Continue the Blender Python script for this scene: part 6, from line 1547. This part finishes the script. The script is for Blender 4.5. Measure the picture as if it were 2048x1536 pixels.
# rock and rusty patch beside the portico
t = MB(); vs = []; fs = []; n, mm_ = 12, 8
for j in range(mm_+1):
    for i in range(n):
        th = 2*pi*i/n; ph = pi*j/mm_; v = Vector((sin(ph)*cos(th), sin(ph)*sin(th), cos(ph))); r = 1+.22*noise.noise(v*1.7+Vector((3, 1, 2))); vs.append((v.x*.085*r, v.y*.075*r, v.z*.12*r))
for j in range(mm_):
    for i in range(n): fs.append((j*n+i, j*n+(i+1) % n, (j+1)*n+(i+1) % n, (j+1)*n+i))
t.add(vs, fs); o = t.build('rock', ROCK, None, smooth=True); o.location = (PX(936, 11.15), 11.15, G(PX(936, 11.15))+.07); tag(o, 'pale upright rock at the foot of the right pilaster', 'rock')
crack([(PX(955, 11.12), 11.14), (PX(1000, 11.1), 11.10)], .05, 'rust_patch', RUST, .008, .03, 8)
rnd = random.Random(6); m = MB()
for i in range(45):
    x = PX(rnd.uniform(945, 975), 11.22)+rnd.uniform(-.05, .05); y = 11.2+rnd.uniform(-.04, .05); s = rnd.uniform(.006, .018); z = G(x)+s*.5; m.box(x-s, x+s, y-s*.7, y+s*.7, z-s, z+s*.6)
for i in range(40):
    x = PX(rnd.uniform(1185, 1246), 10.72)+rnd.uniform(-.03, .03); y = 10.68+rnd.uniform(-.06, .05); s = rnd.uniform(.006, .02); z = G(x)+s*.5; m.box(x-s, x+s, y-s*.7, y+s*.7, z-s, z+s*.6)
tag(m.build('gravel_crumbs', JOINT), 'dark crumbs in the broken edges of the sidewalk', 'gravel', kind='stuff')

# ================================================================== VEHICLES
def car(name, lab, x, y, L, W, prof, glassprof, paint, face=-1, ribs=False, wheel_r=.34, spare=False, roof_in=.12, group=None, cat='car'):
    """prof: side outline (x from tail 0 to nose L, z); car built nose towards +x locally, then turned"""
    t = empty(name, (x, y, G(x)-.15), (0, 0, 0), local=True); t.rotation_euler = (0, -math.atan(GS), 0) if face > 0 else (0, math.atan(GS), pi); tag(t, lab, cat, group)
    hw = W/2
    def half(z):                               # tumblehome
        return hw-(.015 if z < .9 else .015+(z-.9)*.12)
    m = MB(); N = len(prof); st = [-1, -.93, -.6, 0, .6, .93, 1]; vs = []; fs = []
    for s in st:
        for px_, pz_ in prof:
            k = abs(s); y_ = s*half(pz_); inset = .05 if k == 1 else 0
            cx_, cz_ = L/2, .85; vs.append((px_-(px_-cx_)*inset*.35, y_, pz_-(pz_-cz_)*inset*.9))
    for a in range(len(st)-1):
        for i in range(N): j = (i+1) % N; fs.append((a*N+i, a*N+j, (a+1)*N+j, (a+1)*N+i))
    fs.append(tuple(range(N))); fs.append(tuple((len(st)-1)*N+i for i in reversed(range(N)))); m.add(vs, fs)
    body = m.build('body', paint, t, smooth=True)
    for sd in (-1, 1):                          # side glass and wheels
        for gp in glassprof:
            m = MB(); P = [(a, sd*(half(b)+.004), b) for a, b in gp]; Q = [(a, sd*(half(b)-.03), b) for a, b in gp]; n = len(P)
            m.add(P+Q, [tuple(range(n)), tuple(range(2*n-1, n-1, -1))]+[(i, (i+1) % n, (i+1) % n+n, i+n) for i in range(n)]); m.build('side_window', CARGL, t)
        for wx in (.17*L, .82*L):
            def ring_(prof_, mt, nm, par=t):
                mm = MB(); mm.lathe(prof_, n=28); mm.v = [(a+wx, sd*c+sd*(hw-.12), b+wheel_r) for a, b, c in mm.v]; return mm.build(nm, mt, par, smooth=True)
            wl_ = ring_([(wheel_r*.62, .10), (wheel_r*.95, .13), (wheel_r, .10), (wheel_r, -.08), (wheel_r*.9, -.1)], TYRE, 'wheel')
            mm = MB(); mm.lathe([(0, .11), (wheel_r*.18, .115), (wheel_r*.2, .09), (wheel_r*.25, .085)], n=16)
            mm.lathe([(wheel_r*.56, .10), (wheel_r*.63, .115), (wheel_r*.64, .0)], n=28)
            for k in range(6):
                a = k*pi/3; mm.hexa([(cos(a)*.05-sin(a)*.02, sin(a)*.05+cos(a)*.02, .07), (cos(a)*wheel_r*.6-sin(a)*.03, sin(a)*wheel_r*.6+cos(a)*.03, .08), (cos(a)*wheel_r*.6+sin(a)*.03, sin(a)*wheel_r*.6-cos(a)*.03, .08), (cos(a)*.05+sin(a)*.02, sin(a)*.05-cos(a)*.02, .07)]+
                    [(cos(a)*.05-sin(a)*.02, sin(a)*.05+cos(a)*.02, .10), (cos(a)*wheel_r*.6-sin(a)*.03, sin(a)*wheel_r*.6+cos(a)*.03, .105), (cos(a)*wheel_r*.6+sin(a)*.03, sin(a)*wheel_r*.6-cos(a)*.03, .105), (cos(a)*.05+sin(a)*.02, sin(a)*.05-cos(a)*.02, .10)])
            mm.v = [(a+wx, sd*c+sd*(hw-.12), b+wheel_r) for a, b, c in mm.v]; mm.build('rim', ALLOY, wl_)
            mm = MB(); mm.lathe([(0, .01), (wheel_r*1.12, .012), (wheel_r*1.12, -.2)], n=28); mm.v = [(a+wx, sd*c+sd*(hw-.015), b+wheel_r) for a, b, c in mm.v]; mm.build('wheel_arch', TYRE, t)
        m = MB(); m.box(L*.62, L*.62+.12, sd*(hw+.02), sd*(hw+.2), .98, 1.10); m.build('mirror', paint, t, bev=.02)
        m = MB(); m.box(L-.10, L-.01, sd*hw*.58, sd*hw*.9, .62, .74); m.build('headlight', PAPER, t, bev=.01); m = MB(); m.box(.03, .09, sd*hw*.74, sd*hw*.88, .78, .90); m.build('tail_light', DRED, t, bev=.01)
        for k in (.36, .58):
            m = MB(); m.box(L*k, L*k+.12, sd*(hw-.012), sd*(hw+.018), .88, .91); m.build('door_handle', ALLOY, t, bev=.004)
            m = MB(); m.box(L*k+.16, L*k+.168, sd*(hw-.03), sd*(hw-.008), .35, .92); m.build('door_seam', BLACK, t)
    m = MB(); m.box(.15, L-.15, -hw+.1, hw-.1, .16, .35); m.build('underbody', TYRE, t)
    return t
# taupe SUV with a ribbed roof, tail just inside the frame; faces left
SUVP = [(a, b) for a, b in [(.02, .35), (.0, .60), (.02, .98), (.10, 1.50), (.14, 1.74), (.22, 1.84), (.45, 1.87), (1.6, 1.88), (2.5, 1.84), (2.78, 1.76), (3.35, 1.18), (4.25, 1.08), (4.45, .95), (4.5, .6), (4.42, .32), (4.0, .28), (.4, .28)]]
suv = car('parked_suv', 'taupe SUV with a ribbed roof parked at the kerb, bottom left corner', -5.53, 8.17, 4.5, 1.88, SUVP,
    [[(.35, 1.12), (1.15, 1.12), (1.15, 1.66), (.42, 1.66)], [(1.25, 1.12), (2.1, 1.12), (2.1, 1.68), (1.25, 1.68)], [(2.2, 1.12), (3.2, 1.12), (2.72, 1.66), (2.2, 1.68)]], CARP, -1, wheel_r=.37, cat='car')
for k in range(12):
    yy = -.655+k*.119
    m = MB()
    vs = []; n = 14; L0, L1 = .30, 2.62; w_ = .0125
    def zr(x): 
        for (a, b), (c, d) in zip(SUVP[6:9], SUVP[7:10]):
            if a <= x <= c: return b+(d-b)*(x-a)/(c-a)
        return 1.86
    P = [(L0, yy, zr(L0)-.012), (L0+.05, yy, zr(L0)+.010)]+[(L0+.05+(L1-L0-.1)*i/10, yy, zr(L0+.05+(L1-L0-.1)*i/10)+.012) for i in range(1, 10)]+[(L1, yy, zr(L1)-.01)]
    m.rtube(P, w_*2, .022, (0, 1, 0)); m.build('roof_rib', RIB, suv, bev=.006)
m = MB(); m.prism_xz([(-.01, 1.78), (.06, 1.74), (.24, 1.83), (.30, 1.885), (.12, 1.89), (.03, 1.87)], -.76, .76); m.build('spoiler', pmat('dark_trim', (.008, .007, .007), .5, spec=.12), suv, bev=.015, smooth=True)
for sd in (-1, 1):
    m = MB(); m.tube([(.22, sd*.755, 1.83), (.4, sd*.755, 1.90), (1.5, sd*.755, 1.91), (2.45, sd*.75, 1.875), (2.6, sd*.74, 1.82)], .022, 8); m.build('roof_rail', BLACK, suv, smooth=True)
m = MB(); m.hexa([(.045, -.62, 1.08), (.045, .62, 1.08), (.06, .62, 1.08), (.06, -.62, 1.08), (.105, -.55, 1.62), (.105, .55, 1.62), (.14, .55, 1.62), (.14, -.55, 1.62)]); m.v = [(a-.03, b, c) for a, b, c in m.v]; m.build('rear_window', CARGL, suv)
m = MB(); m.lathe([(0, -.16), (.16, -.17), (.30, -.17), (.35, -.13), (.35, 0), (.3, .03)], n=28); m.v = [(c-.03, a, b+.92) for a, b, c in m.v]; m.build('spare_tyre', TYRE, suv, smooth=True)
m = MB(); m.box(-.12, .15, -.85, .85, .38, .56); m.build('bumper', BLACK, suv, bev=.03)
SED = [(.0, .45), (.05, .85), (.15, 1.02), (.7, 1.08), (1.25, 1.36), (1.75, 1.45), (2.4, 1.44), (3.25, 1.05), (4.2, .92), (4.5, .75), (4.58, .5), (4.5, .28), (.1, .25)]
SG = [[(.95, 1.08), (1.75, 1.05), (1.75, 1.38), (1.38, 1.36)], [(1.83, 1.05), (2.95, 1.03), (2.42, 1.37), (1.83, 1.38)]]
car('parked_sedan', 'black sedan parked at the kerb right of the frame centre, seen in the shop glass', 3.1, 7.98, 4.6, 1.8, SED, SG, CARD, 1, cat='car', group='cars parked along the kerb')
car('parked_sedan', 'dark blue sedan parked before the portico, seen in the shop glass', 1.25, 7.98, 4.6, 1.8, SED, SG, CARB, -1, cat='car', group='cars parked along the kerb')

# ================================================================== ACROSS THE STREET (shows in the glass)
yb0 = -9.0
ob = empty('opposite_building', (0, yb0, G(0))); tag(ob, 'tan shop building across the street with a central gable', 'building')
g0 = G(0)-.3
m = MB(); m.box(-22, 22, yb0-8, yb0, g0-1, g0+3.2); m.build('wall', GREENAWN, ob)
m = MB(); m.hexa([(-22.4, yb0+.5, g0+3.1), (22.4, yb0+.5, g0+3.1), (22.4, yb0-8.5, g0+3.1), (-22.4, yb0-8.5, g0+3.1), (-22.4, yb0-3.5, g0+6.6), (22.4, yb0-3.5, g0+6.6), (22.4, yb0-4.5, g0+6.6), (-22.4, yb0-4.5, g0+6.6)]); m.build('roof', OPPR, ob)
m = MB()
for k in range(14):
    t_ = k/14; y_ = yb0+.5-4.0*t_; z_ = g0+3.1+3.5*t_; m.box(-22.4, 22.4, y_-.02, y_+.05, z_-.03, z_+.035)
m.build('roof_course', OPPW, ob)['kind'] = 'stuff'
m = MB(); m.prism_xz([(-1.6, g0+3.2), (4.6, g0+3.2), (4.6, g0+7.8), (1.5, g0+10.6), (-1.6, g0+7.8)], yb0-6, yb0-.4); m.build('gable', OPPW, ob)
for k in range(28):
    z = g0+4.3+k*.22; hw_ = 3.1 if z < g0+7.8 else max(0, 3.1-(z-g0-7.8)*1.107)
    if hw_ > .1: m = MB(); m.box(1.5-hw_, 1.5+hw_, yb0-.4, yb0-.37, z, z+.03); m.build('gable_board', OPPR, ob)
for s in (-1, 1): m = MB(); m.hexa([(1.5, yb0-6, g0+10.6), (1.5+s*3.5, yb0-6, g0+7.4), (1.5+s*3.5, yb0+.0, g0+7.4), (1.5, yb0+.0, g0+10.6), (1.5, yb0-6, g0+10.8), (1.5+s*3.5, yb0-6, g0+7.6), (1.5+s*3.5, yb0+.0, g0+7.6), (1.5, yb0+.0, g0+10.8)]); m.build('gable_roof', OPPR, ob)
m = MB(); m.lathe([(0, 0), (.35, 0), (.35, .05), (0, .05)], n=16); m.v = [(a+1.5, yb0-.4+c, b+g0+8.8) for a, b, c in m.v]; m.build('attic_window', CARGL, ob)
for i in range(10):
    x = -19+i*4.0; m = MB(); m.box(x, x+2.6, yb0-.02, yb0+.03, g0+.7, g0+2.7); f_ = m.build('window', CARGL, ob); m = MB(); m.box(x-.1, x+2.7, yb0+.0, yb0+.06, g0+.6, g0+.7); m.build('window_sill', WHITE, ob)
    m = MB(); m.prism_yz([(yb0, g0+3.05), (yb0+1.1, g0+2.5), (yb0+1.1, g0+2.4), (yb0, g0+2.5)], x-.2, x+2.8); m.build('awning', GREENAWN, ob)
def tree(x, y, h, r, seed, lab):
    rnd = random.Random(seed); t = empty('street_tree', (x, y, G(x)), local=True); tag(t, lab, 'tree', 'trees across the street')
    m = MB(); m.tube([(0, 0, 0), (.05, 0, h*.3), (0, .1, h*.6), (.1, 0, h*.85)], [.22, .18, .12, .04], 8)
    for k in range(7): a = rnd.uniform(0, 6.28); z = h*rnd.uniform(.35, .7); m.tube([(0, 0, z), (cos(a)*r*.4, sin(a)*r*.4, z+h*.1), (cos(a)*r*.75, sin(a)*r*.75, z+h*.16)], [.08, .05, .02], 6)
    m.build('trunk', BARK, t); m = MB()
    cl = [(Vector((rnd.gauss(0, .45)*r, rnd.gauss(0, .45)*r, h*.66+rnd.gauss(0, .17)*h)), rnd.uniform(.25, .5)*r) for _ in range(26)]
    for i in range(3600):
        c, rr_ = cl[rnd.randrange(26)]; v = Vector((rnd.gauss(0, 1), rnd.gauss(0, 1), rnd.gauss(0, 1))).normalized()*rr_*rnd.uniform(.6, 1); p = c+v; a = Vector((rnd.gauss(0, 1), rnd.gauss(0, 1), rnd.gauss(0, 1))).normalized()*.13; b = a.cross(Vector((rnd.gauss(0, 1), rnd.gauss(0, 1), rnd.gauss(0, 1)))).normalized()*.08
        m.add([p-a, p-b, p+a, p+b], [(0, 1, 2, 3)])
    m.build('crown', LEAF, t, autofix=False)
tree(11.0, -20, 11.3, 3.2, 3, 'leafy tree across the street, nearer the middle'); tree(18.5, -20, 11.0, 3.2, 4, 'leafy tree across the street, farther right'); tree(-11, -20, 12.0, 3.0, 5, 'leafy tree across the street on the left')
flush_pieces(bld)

Exercise –
Look above and repeat, character for character, the lines from the first one to the line with "tag(m.build('gravel_crumbs', JOINT), 'dark", counting both.

Exercise result –
Continue the Blender Python script for this scene: part 6, from line 1547. This part finishes the script. The script is for Blender 4.5. Measure the picture as if it were 2048x1536 pixels.
# rock and rusty patch beside the portico
t = MB(); vs = []; fs = []; n, mm_ = 12, 8
for j in range(mm_+1):
    for i in range(n):
        th = 2*pi*i/n; ph = pi*j/mm_; v = Vector((sin(ph)*cos(th), sin(ph)*sin(th), cos(ph))); r = 1+.22*noise.noise(v*1.7+Vector((3, 1, 2))); vs.append((v.x*.085*r, v.y*.075*r, v.z*.12*r))
for j in range(mm_):
    for i in range(n): fs.append((j*n+i, j*n+(i+1) % n, (j+1)*n+(i+1) % n, (j+1)*n+i))
t.add(vs, fs); o = t.build('rock', ROCK, None, smooth=True); o.location = (PX(936, 11.15), 11.15, G(PX(936, 11.15))+.07); tag(o, 'pale upright rock at the foot of the right pilaster', 'rock')
crack([(PX(955, 11.12), 11.14), (PX(1000, 11.1), 11.10)], .05, 'rust_patch', RUST, .008, .03, 8)
rnd = random.Random(6); m = MB()
for i in range(45):
    x = PX(rnd.uniform(945, 975), 11.22)+rnd.uniform(-.05, .05); y = 11.2+rnd.uniform(-.04, .05); s = rnd.uniform(.006, .018); z = G(x)+s*.5; m.box(x-s, x+s, y-s*.7, y+s*.7, z-s, z+s*.6)
for i in range(40):
    x = PX(rnd.uniform(1185, 1246), 10.72)+rnd.uniform(-.03, .03); y = 10.68+rnd.uniform(-.06, .05); s = rnd.uniform(.006, .02); z = G(x)+s*.5; m.box(x-s, x+s, y-s*.7, y+s*.7, z-s, z+s*.6)
tag(m.build('gravel_crumbs', JOINT), 'dark crumbs in the broken edges of the sidewalk', 'gravel', kind='stuff')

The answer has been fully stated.